Tuesday, September 30, 2008

It's All Relative

Behold: Now I will blog about structuralism without understanding it all that well.

One idea that I can somewhat get my mind around is Saussure's statement, "signs function not through their intrinsic value but through their relative position." The signs we're interested in here are those of language, of course. Saussure opines that, because signs are comprised of an arbitrary relationship between signifier (the image or the sound) and signified (the concept or idea), we can only know one sign as it relates to another. Opposites and binaries are important in structuralism and this is because, according to the theory, we can only know a sign by clashing it against another. Man is not woman. Cat is not dog. Joker is not Batman. Etc. So, we arrive at the belief that signs are only interprettable as what we perceive them to be relative to other signs. We don't get meaning from a sign based on what it "essentially" is but what it is relative to its opposite and to everything else. Because Batman becomes justice and order, Joker manifests chance and chaos. And there can't be justice without chance and there can't be order without chaos, etc. It's all relative.

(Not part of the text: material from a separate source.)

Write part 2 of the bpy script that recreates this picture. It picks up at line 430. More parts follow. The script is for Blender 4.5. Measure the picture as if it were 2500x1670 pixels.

Starting on Post-structuralism made me understand these ideas a little bit better, mostly because Post-structuralism (apparently?/seemingly?) wishes to revel in a place where we can look past these oppositions and liberally assign meaning to each independent sign. I have a long way to go before I can speak particularly coherently about Post-structuralism, but at least starting on it has helped me really recognize how this binary system works and, as a result, how all signs we can know we know relatively. <---I think you're not supposed to end a sentence with an adverb, but I did it anyway.